As alleged in court documents, in March 2009, McLAUGHLIN and his wife refinanced the mortgage for their East Hartford residence, taking out a $233,371 refinancing loan. McLAUGHLIN and his wife failed to make a single mortgage payment for approximately six years thereafter while they resided in the home. In April 2011, the mortgage holder filed a foreclosure lawsuit in state court and, in December 2012, Judge Robert F. Vacchelli granted an Order of Foreclosure against McLAUGHLIN. On April 23, 2014, Judge Vacchelli denied the eleventh of McLAUGHLIN’s motions to vacate, reopen or otherwise set aside the foreclosure judgment. The next day, McLAUGHLIN mailed packages containing documents related to his foreclosure proceedings to both the U.S. Treasury Department in Washington, D.C., and the Internal Revenue Service in Austin, Texas. The packages included IRS Forms 1099-OID and 1099-A for the 2014 tax year that falsely claimed that McLAUGHLIN had paid $332,204.25 to Judge Vacchelli and the Connecticut state courts. The packages also contained an IRS Form 1096 on which McLAUGHLIN stated and declared under the penalties of perjury that he had examined the submissions and that they were true, correct and complete, when, in fact, he knew that he had not made a payment of any kind to either Judge Vacchelli or the courts.

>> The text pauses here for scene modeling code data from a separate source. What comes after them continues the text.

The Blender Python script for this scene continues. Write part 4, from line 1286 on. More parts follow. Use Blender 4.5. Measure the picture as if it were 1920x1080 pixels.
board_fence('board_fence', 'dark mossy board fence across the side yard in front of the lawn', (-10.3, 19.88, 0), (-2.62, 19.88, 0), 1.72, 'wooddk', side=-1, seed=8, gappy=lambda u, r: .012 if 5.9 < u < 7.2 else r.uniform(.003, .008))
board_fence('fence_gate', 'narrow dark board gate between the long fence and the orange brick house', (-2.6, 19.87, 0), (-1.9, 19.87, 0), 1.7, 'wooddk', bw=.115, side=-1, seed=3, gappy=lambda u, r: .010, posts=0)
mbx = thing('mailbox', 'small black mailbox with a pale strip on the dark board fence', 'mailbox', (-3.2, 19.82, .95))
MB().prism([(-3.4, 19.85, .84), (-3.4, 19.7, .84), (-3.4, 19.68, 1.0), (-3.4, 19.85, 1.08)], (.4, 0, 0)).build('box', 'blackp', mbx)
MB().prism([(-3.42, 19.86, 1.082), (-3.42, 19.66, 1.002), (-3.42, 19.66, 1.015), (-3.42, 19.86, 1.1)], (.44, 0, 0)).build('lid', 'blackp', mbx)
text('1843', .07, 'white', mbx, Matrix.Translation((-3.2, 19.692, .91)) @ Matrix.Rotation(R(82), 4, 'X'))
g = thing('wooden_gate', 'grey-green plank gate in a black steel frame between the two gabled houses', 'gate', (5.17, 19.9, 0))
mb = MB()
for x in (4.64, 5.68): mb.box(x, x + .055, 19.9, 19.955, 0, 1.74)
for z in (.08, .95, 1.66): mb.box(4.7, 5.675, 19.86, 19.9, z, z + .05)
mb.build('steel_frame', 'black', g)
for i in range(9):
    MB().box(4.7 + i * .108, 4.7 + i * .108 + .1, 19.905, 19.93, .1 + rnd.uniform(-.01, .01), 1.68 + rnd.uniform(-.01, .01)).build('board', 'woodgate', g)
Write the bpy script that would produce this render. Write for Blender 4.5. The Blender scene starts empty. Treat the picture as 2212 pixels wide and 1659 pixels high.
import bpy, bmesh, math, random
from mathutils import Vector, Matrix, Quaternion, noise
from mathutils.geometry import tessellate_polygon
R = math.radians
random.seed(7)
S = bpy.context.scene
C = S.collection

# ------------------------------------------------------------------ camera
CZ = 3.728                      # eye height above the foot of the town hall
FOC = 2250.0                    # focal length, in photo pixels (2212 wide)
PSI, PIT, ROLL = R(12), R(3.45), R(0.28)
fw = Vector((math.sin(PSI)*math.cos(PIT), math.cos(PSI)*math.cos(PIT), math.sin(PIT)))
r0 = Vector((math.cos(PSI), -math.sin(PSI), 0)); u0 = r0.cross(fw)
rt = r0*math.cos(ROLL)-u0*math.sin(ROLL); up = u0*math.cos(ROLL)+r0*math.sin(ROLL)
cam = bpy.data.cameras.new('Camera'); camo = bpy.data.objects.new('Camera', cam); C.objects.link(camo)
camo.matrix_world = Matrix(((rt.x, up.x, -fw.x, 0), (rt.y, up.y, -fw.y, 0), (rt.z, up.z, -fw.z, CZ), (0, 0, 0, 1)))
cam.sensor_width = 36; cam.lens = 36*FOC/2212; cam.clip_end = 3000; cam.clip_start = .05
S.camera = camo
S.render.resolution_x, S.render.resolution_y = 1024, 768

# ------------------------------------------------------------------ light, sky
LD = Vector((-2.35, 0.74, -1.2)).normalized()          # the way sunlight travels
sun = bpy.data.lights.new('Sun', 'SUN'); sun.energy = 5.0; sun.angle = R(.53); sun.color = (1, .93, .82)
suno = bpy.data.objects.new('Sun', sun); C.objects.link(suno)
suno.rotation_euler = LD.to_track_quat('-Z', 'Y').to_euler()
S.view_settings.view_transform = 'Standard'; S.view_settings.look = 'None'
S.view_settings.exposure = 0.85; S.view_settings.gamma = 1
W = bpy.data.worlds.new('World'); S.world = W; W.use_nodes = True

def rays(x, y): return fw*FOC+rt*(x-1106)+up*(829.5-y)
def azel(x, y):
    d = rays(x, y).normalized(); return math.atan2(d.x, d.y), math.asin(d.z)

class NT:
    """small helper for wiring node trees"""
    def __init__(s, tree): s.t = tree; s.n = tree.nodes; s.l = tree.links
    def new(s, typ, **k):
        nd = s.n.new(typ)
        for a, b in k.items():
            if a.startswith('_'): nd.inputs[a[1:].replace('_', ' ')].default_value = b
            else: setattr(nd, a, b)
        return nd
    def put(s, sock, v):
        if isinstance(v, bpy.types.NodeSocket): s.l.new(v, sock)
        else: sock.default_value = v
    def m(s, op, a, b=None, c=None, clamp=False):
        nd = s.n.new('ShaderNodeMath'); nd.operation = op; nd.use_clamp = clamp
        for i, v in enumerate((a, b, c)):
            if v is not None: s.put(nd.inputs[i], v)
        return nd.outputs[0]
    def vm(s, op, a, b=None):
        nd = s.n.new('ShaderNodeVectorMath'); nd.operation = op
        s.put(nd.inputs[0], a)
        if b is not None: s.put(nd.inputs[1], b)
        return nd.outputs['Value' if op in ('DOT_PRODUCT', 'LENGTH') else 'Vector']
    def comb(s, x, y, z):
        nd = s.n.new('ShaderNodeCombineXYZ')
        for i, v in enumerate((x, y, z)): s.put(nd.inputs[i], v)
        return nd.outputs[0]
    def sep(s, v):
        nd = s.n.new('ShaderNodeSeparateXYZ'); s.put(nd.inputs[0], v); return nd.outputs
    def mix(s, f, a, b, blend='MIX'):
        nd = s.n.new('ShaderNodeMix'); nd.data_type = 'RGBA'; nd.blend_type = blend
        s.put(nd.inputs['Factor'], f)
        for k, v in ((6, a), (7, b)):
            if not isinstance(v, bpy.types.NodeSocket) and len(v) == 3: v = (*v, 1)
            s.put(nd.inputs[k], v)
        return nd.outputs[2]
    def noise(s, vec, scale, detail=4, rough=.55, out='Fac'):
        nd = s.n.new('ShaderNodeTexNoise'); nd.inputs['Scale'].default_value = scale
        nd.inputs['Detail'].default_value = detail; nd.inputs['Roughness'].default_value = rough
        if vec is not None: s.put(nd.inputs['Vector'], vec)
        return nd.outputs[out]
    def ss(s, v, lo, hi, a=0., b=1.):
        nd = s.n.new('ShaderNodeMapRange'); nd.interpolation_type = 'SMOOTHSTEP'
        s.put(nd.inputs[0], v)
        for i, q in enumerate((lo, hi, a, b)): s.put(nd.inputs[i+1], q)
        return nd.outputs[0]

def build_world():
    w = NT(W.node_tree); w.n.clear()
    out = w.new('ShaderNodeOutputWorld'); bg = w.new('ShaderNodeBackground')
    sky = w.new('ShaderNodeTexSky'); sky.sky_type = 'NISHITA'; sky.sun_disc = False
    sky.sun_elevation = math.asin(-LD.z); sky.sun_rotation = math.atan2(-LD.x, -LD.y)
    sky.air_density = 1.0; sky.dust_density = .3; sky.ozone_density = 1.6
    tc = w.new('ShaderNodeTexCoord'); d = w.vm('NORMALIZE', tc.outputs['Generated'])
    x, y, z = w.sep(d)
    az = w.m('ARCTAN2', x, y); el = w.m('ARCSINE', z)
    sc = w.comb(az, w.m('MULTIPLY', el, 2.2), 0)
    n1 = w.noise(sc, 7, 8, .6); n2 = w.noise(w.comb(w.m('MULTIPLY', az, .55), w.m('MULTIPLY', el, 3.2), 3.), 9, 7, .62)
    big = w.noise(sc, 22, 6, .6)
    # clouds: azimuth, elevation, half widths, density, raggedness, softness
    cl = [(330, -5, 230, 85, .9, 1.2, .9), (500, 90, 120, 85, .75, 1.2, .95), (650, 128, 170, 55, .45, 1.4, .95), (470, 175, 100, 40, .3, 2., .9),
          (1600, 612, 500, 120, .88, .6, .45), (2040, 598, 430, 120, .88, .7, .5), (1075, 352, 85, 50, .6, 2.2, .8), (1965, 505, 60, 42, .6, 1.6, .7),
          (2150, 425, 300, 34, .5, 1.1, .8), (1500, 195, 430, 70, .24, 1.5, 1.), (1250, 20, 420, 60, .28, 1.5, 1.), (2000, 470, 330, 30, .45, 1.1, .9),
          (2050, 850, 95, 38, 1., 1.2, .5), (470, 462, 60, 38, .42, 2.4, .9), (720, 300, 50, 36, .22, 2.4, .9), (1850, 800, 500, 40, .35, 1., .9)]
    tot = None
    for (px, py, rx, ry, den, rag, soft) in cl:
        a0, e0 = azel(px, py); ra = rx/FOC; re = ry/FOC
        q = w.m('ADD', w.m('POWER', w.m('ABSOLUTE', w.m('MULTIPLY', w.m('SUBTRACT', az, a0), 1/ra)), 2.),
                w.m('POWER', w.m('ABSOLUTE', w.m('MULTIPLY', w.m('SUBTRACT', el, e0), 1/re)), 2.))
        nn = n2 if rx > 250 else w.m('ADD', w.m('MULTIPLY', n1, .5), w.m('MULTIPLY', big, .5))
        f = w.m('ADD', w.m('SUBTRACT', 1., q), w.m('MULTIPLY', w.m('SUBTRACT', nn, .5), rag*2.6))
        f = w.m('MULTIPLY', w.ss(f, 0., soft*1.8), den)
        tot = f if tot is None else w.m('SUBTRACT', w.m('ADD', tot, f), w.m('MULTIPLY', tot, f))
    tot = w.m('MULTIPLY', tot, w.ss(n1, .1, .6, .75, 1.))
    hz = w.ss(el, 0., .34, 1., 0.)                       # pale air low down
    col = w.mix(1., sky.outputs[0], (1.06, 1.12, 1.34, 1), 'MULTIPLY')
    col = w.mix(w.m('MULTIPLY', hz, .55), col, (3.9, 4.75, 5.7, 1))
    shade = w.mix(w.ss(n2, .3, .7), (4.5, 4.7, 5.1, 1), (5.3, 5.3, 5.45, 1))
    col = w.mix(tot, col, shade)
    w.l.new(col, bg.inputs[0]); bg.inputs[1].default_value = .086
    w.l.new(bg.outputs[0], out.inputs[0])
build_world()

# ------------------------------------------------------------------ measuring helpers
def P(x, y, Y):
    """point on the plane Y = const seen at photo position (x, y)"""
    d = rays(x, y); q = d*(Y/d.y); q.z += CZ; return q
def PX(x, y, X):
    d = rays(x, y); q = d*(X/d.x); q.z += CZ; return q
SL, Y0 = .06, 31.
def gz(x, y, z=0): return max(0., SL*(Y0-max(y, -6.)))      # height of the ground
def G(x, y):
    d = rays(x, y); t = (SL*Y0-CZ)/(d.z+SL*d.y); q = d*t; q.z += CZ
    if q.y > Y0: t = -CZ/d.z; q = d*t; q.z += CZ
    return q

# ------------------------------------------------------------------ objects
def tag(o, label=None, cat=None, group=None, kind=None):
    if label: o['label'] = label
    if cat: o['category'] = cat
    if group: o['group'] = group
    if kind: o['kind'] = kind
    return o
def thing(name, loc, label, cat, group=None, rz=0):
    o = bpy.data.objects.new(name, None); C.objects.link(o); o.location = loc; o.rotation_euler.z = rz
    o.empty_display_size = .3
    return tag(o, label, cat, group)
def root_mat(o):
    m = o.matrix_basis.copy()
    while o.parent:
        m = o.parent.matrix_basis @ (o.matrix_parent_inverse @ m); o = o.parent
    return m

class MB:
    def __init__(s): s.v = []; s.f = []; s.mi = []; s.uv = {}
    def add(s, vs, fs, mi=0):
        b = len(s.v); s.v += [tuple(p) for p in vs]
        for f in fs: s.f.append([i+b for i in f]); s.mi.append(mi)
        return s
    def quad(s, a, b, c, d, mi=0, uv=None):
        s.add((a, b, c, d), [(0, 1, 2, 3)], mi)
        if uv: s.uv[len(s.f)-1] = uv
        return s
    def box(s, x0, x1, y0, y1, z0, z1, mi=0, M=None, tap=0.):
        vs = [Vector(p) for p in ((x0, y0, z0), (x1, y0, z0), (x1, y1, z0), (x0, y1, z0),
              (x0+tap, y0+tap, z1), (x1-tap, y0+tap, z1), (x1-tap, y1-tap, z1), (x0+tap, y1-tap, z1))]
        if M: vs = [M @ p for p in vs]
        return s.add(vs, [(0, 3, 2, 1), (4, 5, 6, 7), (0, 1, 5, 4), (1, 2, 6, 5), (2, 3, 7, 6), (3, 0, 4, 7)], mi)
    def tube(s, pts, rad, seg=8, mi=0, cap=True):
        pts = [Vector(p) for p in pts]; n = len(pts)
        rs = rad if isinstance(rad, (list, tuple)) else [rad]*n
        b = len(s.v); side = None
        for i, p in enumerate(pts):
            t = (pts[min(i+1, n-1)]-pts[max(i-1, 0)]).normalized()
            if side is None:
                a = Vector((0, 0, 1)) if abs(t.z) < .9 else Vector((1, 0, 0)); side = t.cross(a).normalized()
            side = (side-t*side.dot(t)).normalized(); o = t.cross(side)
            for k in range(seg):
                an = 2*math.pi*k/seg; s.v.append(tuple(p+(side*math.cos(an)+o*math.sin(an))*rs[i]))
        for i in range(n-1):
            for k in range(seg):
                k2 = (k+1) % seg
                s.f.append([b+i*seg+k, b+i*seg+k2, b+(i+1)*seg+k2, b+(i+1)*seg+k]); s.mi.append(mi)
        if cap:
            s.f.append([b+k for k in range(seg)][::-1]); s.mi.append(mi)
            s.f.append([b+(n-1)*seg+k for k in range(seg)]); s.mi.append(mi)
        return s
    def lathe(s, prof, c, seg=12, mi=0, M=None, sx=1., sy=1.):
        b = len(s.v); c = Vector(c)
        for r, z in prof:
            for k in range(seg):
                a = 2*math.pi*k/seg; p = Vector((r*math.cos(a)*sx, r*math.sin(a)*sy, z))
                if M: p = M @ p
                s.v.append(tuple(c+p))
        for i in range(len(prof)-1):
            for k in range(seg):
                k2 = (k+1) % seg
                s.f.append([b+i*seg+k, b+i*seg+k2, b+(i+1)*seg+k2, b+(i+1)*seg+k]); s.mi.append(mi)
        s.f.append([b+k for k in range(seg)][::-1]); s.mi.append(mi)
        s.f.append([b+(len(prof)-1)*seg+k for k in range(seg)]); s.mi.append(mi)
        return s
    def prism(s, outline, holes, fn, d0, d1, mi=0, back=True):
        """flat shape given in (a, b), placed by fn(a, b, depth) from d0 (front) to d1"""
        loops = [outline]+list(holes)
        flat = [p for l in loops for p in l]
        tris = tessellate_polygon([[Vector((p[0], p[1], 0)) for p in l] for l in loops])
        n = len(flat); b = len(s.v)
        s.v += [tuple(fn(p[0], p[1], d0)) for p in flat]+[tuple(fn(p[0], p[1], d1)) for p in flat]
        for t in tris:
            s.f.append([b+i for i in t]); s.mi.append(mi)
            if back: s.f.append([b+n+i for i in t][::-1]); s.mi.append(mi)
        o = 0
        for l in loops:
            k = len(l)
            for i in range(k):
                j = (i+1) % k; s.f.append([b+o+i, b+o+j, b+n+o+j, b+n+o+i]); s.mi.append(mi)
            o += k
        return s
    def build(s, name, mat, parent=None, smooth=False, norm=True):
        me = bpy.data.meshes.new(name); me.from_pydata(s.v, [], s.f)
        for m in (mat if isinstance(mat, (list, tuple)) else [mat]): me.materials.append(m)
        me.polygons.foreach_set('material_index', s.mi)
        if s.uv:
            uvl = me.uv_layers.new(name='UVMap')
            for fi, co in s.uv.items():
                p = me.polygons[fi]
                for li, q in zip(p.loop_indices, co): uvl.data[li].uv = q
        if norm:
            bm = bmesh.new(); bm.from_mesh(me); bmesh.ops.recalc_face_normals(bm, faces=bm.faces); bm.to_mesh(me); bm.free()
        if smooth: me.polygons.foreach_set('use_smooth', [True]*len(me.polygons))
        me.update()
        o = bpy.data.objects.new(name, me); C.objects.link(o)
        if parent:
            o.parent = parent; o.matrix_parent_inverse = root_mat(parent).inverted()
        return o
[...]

If convicted of the charges, MCLAUGHLIN faces a maximum term of imprisonment of eight years.

U.S. Attorney Daly stressed that an indictment is only a charge and is not evidence of guilt. Charges are only allegations and a defendant is presumed innocent unless and until proven guilty beyond a reasonable doubt.

This matter is being investigated by the Treasury Inspector General for Tax Administration and the Internal Revenue Service – Criminal Investigation Division. The case is being prosecuted by Assistant U.S. Attorney Henry Kopel.